Can you grasp the experience of being seen through refracted rays of the typical stereotypes? The stereotypes are familiar: all gay men are effeminate; lesbians are haters of men; all homosexuals are neurotic, immature and irresponsible; they know nothing of love, only lust; homosexuals are responsible for AIDS; they are out to molest children and undermine morality.

Let’s return to the words of the “familiar stranger.” This person’s letter raises for the church questions filled with “hope and terror.” Is his/her sexuality truly a gift from God, a grace to be received with gratitude? Is he/she a child of God, bearing the image and capacity of God to love and be loved? Or, is he/she some grotesque cosmic error?

Beneath these questions is the crucial question: Is a person’s basic sexual orientation given, thereby discovered, or is it chosen? Specifically, does an individual choose to be homosexual or discover himself/herself homosexual? Most modern informed opinions conclude—- and it is my conclusion—- that one’s basic sexual orientation is a given and cannot be changed at will. Behavior can be changed, controlled and managed; one’s essential sexual preference cannot.

If that is true, how cruel of the church to judge as an “abomination” what is given in the physical and emotional development of a person. How uncharacteristic of God to allow a few to be inherently homosexual, yet condemn any acknowledgement and responsible, caring expression of that gift.

But many of you would counter: “Homosexual acts are condemned in scripture as the abomination of God.” True, the Bible, when referring to homosexual acts, does condemn them as expressions of lust and pagan idolatry. Romans 1:24–27 is the clearest illustration. Both in this passage and in general, scripture confronts as wrong all exploitative, impersonal, self-centered, promiscuous sexual acts—whether heterosexual or homosexual.

So, for good reason, we are alarmed by the promiscuous activity of many homosexuals. But so are responsible gays. Are we equally alarmed over the widespread unfaithful, promiscuous heterosexual behavior? Both are confronted as destructive and sinful in scripture.

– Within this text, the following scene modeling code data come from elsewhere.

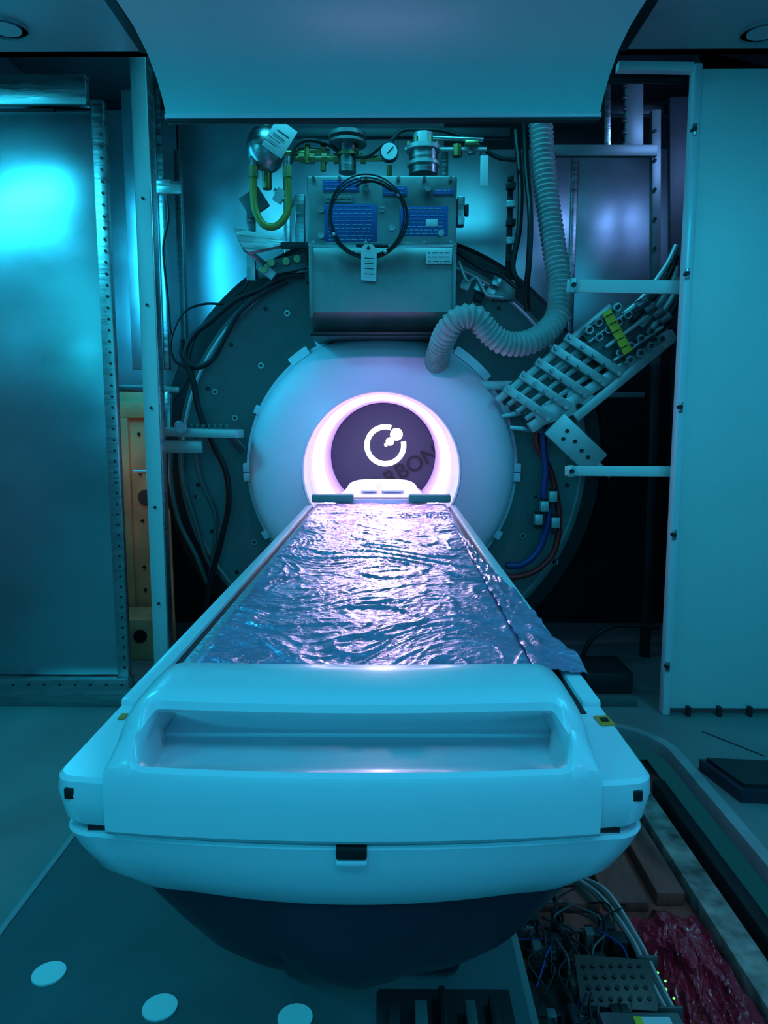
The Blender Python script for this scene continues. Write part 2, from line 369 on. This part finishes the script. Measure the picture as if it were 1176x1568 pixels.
xs=sorted(set(ex+[-v for v in ex]+[round(-.22+.44*i/22,4) for i in range(23)]))
b.loft([sect(x,PA,PB) for x in xs],M_white); b.loft([sect(x,SA,SB) for x in xs],M_white)
for sx in (-1,1):
    b.box((TX+sx*.378,.936,.953),(.014,.02,.016),M_black,bev=.002)
    b.b2(TX+sx*.33-.004,TX+sx*.358,.932,.95,.894,.906,M_black,bev=0)
b.box((TX,.905,.892),(.040,.03,.018),M_black,bev=.002)
b.b2(TX-.021,TX+.021,.892,.905,.872,.881,M_white,bev=.003)
for sx in (-1,1):
    b.b2(TX+sx*.368,TX+sx*.346,1.15,3.93,.965,.976,M_groove,bev=0)
    b.b2(TX+sx*.401,TX+sx*.368,1.18,3.95,.965,.985,M_white,bev=.006)
    b.b2(TX+sx*.346,TX+sx*.318,1.1,3.97,.965,.989,M_clear,bev=.004)
b.b2(TX-.34,TX+.34,1.06,3.98,.962,.98,M_white)
b.b2(AX-.25,AX+.25,3.9,4.9,.95,.985,M_white,bev=.01)
b.box((TX+.388,1.12,.976),(.022,.035,.002),M_orange,rot=(0,0,.1),bev=0); b.box((TX+.388,1.12,.978),(.012,.014,.001),M_black,bev=0)
b.box((TX-.378,1.13,.976),(.01,.02,.002),M_orange,bev=0)
table=b.done(30)
# plastic film
b=B('plastic_film_sheet')
NX,NY=170,700; rows=[]
for j in range(NY+1):
    t=j/NY; y=1.15+t*(3.93-1.15); hw=.316+.03*t+.006*noise.noise(Vector((0,y*5,1)))
    row=[]
    for i in range(NX+1):
        s=2*i/NX-1; x=s*hw
        w1=noise.noise(Vector((x*2.5,y*2.0,0))); w2=noise.noise(Vector((x*3,y*2.4,11)))
        n1=1-abs(noise.noise(Vector((x*1.6+w2*2,y*4+x*2.5*w1+w1*3,3))))*11
        n2=1-abs(noise.noise(Vector((x*4+w1*3,y*9+w2*7+x*4,7))))*8
        n4=1-abs(noise.noise(Vector((x*12+w1*6,y*18+w2*9-x*9,17))))*6
        n5=1-abs(noise.noise(Vector((x*14-w2*8,y*12+w1*9+x*10,27))))*6
        n3=noise.noise(Vector((x*34,y*40,9)))
        und=noise.noise(Vector((x*5,y*6,29)))
        h=.0058*max(0,n1)**1.4+.0026*max(0,n2)**1.2+.0014*max(0,n4)+.0012*max(0,n5)+.0007*n3+.0013*und
        edge=min(1,(1-abs(s))/.05); h*=edge
        row.append(Vector((TX+x,y,.992+h+.001*edge)))
    rows.append(row)
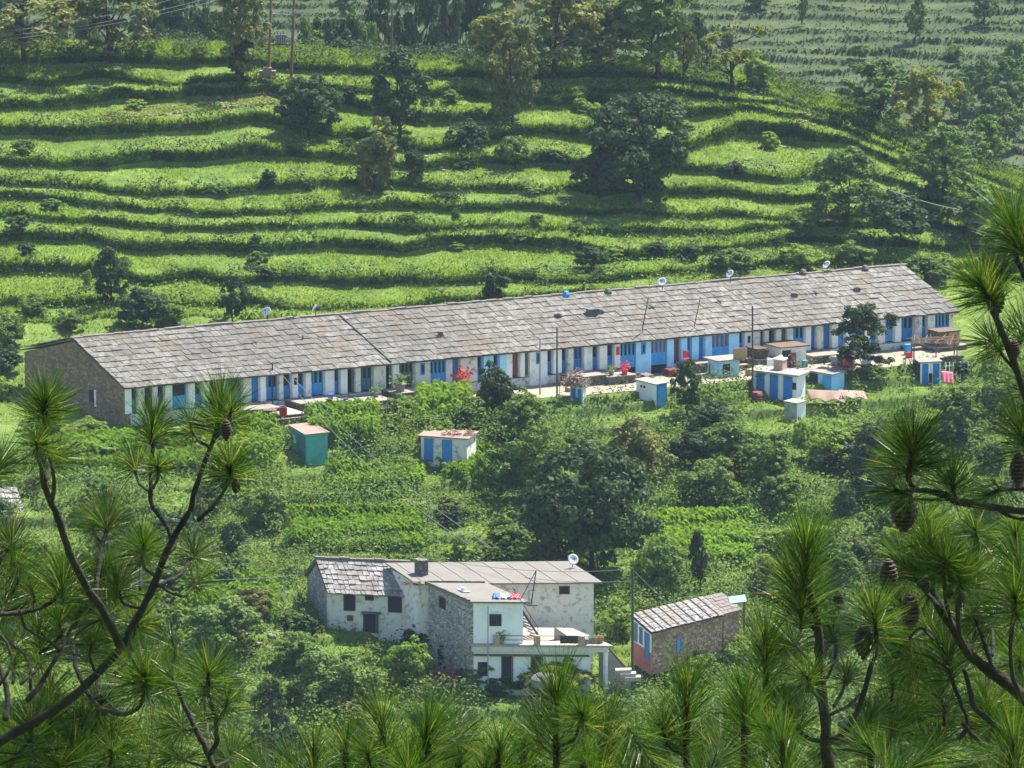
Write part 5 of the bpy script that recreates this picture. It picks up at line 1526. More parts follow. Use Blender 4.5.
m_ = MB(); f.box(m_, -.12, X(610), -.5, 5.6, zs, zs + .128); led = m_.build('terrace_slab', CEMP, t_)
m_ = MB(); f.box(m_, .0, X(604), -.42, -.3, zs - .4, zs - .002); m_.build('ledge_band', paint('cream_wash', (.60, .56, .46), .9, .4, 1.0), t_)
m_ = MB(); m_.prism([f(-.25, -.35, zt + .003), f(X(528), -.35, zt + .003), f(X(528), D3 + .1, zt + .05), f(-.25, D3 + .1, zt + .05)], Vector((0, 0, .13)))
rfa = m_.build('roof', paint('annex_roof', (.175, .16, .138), .9, .45, .8, (.2, .15, .1)), t_)
m_ = MB(); f.box(m_, -.24, -.06, -.3, D3 + .05, zt + .14, zt + .26); f.box(m_, -.059, X(526), D3 - .1, D3 + .05, zt + .19, zt + .3)
m_.build('coping', STONED, rfa)
wo = lintel_window(t_, f, X(489), X(501.5), Zq(626), Zq(614), frm=WHITE)
m_ = MB()
for k in range(4): f.box(m_, X(489) + .18 * (k + 1) - .012, X(489) + .18 * (k + 1) + .012, -.045, -.015, Zq(626), Zq(614))
m_.build('window_bar', DMETAL, wo)
m_ = MB(); f.box(m_, X(486.5), X(504.5), -.14, -.002, Zq(612.5), Zq(611.6)); m_.build('window_ledge', WHITE, t_)
lintel_window(t_, f, D3 * .57, D3 * .72, zt - 1.35, zt - .55, face='L')
lintel_window(t_, f, X(502), X(512), -.1, Zq(656), name='door', proud=-.05)
lintel_window(t_, f, X(531.5), X(541.5), -.1, Zq(656), name='door', proud=-.05)
m_ = MB(); f.box(m_, X(478), X(488), .02, .045, Zq(676), Zq(662)); m_.build('window', DARK, t_)
m_ = MB(); f.box(m_, .301, X(588), -.28, .048, Zq(656) + .05, Zq(656) + .15); m_.build('lower_beam', WOOD, t_)
# open porch bay at the right end
m_ = MB(); f.box(m_, wL + .01, X(609), 3.5, 3.7, -1.0, zs - .003); m_.build('porch_back_wall', paint('dim_blue_wall', (.16, .20, .24), .9, .3), t_)
m_ = MB(); f.box(m_, X(603), X(606), -.3, 0, -1.0, zs - .003); m_.build('porch_post', WHITE, t_)
m_ = MB(); m_.tube([f(X(484), -.6, -.5), f(X(484), -.6, Zq(605))], .05, 6); m_.build('drain_pipe', METAL, t_)
# terrace railing
for px in (494.5, 535, 579.5):
    m_ = MB(); f.box(m_, X(px) - .17, X(px) + .17, -.46, -.14, zs + .13, zs + .83); m_.build('railing_post', paint('pinkish_post', (.48, .30, .23), .9, .3), t_)
m_ = MB()
for z in (.35, .68): m_.tube([f(X(494.5), -.3, zs + .13 + z), f(X(610), -.3, zs + .13 + z)], .025, 5)
m_.build('railing', DMETAL, t_)
# outside stair from the terrace to the annex roof
st = thing('outside_stair', 'steep stair with dark rail rising from the terrace to the annex roof', 'stair', f(X(551), 2.5, zs + .13))
m_ = MB(); n_ = 11
for k in range(n_):
    a_ = X(528) + (X(551) - X(528)) * k / n_; hh = (zt - zs - .2) * (1 - (k + 1) / n_)
    f.box(m_, a_ + .01, a_ + (X(551) - X(528)) / n_ - .003, 2.0, 2.9, zs + .13 + hh, zs + .13 + hh + .12)
m_.build('step', METAL, st)
m_ = MB()
for t0 in (1.93, 2.93):
    m_.prism([f(X(528), t0, zt - .35), f(X(528), t0, zt - .05), f(X(552), t0, zs + .4), f(X(552), t0, zs + .131)], f.G * .05)
m_.build('stringer', DMETAL, st)
m_ = MB(); m_.tube([f(X(526), 1.93, zt + .7), f(X(551), 1.93, zs + .95)], .03, 5)
for k in range(4):
    q = k / 3; m_.tube([f(X(528) + (X(551) - X(528)) * q, 1.93, zt - .1 + (zs + .3 - zt + .1) * q), f(X(528) + (X(551) - X(528)) * q, 1.93, zt + .62 + (zs + .95 - zt - .62) * q)], .025, 5)
m_.build('handrail', DMETAL, st)
fm = thing('metal_frame', 'tall thin metal frame standing on the annex roof edge', 'frame', f(X(531), .4, zt - .3))
m_ = MB(); q0, q1 = f(X(533), .3, zt - .3), f(X(538), .3, zt + 2.4); m_.tube([q0, q1], .05, 6); m_.tube([f(X(522), .3, zt + .1), q1], .03, 5); m_.tube([f(X(531), .3, zt + .9), f(X(537), .3, zt + .9)], .03, 5); m_.tube([f(X(531), .3, zt - .2), f(X(531), .3, zt + .9)], .03, 5)
m_.build('bar', DMETAL, fm)
m_ = MB(); f.box(m_, X(529), X(538), .1, .8, zt - .28, zt - .2); m_.build('shelf', DMETAL, fm)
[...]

Yet, the Bible does not condemn homosexuality as a sexual orientation. It is silent on the issue. To be homosexual constitutionally is a rather recent understanding. The biblical writers likely assumed that everyone was basically heterosexual. Therefore, any homosexual acts would be viewed as totally “unnatural,” going against the grain of creation.

Another silence. The Bible does not say anything one way or another about long-term, committed, caring homosexual relationships.

There is a third silence. Jesus, our most authoritative biblical Word made flesh, made no known reference to homosexuality.

Clearly, homosexuality is not a prominent issue in the Bible. I suspect that our culturally induced fear and repulsion of homosexuality prompts us to generalize upon a few selected passages. Surely the greater biblical mandate is to love homosexual persons—to confront behavior when it is destructive, to understand the pain of their oppression, to address the rejected and condemned, both straight and gay, with the love of Christ.

This is a time for listening. Let our Christian responses to homosexuality be shared clearly, boldly, gracefully, humbly in the best spirit of our Baptist heritage of free expression. Homosexuality is not an “issue,” it is people. As a pastor, drawing from pastoral experience, I urge that we listen for the voice of God—not only in one another’s witness, not only in the witness of scripture, but in the storied struggle of our neighbor, the gay and lesbian in our midst.